Quando il 13 luglio scorso i giudici della Corte d’assise di Busto Arsizio spiegarono perché non avevano inflitto l’ergastolo a Davide Fontana per il massacro di Carol Maltesi: ovvero che lei fosse “disinibita” e che l’assassino reo confesso “si sentiva usato” le reazioni furono di indignazione. Contro i 30 inflitti al bancario, che uccise, fece a pezzi, prima congelò e poi tento di dare fuoco ai resti alla giovane mamma che lo aveva lasciato, è stato depositato il ricorso della procura. La vittima, 26 anni, che aveva anche altri rapporti che l’uomo accettava e insieme realizzavano video postati su OnlyFans, fu uccisa con “premeditazione, crudeltà e per motivi futili e abietti” e per questo il pm di Busto Arsizio (Varese) nel ricorso in appello chiede l’ergastolo per l’imputato. Anche in primo grado l’accusa aveva chiesto il fine pena mai.

L’omicidio e il processo – La 26enne fu uccisa l’11 gennaio del 2022 a Rescaldina (Milano). I resti del cadavere furono trovati in un dirupo nascosti in sacchi neri in Alta Valle Camonica (Brescia) il 21 marzo 2022. L’identificazione fu possibile solo perché la vittima aveva alcuni tatuaggi. Il 29 marzo Fontana fu fermato e confessò il femminicidio. Il 20 settembre scorso la Corte d’assise di Busto Arsizio ha accolto la richiesta di Fontana di essere ammesso alla giustizia riparativa, percorso che non è alternativo all’iter penale. Il padre della ragazza – che aveva deciso di trasferisci lontano dall’uomo per stare vicino al figlio – ha detto di essere “sconvolto e schifato”

Le motivazioni dei giudici – L’uomo, che con la vittima realizzava filmati hard, la uccise anche per la decisione di Carol di trasferirsi altrove “in modo incompatibile con la loro frequentazione quotidiana”. L’ultimo video che Fontana indusse la donna a realizzare “era elemento essenziale” del suo piano: mentre aveva un sacchetto in testa, la prese a martellate. Le aggravanti non erano state riconosciute dalla Corte d’assise di Busto Arsizio (da qui la condanna a 30 anni e non all’ergastolo). Dopo aver fatto a pezzi il corpo, che tenne per settimane in un freezer ordinato su Amazon, provò a bruciarlo con un barbecue per poi gettarlo nel burrone nel Bresciano, fino a quando un passante, per puro caso, segnalò a fine marzo dei sacchi dell’immondizia già dal dirupo. Lì dentro c’era il corpo di Maltesi, madre di un bimbo di sei anni.

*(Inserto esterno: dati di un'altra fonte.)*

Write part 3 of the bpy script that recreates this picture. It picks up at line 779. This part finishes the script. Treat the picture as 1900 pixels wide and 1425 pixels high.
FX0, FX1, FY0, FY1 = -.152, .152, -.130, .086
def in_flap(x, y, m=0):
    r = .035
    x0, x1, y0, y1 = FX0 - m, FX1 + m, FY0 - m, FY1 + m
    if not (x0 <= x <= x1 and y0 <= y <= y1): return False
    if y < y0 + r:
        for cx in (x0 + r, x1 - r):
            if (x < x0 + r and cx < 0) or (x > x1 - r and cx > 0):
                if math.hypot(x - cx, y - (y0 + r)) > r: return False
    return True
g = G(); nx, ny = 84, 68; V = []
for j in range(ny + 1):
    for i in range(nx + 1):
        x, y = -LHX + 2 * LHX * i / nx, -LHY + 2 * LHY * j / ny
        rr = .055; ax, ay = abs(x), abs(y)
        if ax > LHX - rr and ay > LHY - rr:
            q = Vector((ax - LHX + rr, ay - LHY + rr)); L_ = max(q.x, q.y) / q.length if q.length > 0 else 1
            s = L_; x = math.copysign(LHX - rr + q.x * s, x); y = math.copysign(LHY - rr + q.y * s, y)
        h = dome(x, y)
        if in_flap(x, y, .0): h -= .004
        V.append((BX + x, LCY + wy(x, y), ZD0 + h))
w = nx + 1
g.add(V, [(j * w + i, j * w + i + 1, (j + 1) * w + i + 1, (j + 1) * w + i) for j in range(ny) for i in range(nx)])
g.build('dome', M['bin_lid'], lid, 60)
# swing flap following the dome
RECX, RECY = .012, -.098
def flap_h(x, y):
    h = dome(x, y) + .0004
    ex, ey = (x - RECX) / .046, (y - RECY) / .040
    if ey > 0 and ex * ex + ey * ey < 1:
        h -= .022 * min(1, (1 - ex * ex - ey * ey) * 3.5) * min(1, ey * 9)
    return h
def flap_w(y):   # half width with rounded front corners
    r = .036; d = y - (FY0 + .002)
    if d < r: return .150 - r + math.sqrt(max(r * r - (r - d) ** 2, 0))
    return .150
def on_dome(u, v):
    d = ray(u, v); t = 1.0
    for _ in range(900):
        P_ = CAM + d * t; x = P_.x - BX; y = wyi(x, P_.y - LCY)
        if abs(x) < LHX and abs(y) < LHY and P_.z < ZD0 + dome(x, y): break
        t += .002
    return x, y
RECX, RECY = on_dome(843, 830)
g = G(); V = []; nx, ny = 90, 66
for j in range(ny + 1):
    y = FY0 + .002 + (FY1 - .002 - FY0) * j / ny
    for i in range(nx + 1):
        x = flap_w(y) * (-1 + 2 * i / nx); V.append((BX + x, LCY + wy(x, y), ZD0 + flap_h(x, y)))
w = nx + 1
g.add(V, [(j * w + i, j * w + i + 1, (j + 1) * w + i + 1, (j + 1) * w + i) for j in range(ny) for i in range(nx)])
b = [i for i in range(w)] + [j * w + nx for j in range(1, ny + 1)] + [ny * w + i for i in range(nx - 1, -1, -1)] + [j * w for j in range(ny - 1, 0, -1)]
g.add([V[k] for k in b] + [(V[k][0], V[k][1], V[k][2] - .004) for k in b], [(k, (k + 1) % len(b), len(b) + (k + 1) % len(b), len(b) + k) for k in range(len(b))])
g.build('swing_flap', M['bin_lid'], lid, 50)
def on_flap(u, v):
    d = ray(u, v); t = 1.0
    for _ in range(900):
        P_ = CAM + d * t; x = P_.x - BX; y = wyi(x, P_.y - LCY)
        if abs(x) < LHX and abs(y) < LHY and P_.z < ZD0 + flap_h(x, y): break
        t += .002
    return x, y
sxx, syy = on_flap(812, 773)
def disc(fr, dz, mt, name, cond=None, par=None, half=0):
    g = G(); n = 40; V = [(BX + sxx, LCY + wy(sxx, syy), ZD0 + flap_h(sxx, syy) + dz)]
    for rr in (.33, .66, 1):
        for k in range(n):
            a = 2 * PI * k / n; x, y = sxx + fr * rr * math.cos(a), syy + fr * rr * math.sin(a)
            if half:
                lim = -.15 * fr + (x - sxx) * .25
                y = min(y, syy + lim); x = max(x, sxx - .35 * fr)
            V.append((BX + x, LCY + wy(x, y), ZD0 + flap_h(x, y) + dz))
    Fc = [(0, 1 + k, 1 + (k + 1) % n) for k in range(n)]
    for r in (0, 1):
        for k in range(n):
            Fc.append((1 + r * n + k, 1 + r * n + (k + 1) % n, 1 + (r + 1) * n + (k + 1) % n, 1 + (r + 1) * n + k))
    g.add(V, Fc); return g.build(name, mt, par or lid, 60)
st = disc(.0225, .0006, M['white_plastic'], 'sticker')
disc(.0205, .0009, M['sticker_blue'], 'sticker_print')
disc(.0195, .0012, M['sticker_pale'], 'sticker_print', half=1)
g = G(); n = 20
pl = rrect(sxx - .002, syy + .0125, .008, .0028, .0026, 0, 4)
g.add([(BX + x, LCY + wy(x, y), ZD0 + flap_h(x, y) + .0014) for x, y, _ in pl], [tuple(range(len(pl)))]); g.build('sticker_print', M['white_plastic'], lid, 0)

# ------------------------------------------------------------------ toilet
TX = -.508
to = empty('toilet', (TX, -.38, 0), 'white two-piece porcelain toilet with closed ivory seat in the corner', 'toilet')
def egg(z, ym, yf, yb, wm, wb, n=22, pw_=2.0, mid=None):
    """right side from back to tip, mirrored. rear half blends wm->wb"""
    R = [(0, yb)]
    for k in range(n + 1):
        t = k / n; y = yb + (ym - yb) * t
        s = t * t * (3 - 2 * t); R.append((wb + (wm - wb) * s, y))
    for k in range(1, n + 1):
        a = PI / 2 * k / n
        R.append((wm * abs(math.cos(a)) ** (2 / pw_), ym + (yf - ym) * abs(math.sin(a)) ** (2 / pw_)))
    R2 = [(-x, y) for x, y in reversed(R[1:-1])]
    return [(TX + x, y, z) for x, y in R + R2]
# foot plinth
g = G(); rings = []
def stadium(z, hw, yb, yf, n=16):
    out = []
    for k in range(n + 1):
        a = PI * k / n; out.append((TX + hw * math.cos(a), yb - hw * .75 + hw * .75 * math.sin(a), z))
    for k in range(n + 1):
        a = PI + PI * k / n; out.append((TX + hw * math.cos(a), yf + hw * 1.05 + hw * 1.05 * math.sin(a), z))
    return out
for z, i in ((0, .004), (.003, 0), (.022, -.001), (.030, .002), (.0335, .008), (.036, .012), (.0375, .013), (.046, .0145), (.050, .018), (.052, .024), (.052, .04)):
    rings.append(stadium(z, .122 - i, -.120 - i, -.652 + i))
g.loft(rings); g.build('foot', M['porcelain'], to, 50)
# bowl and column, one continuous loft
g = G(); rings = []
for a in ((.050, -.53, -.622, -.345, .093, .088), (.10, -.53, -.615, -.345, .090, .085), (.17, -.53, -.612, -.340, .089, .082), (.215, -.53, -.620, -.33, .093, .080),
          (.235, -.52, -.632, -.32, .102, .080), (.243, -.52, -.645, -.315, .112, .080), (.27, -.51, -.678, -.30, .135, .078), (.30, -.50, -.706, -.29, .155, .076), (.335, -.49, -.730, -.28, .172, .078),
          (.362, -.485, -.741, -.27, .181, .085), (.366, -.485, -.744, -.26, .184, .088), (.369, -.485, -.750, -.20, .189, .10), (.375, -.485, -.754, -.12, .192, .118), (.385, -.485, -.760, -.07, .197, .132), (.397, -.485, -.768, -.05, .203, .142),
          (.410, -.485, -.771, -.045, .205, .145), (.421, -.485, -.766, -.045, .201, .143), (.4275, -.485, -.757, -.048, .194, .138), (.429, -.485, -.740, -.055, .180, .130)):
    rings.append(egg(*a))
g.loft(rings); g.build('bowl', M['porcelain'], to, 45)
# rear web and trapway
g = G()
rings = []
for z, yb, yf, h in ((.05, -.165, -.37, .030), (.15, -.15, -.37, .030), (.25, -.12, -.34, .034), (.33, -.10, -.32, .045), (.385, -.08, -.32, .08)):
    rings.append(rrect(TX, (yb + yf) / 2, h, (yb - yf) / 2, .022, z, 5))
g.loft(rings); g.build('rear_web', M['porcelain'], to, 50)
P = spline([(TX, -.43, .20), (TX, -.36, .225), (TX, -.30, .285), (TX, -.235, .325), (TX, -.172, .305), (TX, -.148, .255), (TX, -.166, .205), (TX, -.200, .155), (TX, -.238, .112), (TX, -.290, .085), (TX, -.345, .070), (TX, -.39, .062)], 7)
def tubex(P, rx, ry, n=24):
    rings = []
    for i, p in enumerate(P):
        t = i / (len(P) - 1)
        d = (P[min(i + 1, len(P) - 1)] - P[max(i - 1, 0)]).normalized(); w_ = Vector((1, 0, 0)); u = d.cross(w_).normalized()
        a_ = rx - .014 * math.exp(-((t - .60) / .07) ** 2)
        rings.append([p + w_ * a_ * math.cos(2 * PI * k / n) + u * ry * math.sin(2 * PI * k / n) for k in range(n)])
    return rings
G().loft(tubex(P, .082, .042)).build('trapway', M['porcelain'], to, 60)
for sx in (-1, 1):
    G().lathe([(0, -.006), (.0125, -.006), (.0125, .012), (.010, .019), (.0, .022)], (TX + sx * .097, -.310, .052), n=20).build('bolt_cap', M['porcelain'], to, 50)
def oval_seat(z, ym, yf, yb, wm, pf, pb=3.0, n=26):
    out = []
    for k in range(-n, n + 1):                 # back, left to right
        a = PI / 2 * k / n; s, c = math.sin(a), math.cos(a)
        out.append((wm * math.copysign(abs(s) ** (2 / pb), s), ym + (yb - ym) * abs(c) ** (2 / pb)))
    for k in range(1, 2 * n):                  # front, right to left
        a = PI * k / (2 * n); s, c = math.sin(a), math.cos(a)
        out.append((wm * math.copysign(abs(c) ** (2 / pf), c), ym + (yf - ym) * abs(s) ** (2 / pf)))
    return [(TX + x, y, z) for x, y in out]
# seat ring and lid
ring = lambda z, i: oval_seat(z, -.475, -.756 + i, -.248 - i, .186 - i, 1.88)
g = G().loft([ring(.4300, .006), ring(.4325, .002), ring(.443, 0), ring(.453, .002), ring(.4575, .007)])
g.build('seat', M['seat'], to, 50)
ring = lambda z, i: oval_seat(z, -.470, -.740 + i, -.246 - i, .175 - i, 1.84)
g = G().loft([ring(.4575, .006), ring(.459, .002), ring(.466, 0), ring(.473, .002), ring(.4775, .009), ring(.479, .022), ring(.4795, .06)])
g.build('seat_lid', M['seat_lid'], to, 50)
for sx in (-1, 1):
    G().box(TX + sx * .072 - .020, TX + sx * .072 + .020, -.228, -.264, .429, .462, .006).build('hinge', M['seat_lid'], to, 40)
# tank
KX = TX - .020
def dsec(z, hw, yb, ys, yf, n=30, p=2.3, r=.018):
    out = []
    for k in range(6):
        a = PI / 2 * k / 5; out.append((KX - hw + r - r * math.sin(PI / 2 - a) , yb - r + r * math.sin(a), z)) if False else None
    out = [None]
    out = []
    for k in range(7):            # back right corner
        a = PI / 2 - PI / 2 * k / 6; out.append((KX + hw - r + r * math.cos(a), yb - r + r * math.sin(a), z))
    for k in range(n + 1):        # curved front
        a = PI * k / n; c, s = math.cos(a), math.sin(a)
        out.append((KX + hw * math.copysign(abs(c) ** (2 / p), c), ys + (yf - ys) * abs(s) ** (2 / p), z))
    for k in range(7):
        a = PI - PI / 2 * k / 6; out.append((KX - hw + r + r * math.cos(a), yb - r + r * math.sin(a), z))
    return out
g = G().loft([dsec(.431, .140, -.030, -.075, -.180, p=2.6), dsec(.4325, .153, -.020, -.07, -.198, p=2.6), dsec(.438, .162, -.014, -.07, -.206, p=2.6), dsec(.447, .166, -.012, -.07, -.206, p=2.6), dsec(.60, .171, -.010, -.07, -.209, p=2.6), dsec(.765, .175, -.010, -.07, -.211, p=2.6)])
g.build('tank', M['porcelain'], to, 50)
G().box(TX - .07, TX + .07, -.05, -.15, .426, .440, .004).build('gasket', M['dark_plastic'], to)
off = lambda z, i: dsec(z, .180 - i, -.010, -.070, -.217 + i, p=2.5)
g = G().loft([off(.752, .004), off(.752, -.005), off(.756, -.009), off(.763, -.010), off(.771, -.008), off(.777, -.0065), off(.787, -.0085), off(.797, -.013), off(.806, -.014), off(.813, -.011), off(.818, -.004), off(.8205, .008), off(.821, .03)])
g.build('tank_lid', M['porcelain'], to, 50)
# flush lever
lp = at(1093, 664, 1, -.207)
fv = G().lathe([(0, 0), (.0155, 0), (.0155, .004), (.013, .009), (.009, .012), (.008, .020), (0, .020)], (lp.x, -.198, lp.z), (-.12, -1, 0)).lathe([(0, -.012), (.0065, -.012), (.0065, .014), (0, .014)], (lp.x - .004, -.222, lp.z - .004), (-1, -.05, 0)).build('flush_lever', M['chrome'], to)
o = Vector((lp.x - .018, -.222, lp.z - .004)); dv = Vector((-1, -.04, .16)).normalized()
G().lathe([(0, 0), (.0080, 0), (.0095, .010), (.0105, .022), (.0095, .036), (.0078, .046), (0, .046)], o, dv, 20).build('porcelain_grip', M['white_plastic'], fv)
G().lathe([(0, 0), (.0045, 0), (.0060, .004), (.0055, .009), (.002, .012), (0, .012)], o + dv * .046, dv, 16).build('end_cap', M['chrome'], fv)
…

La posizione della procura – “Ciò che avevamo da dire lo abbiamo scritto nel ricorso in appello appena depositato. A nostro parere ci furono crudeltà, efferatezza e premeditazione. Chiediamo l’ergastolo. Riteniamo che quella sia la pena adeguata: parlano i fatti” spiega il procuratore di Busto Arsizio, Carlo Nocerino. Il cardine dell’impugnazione verte sul riconoscimento delle tre aggravanti escluse in primo grado, in particolare quelle della crudeltà e della premeditazione.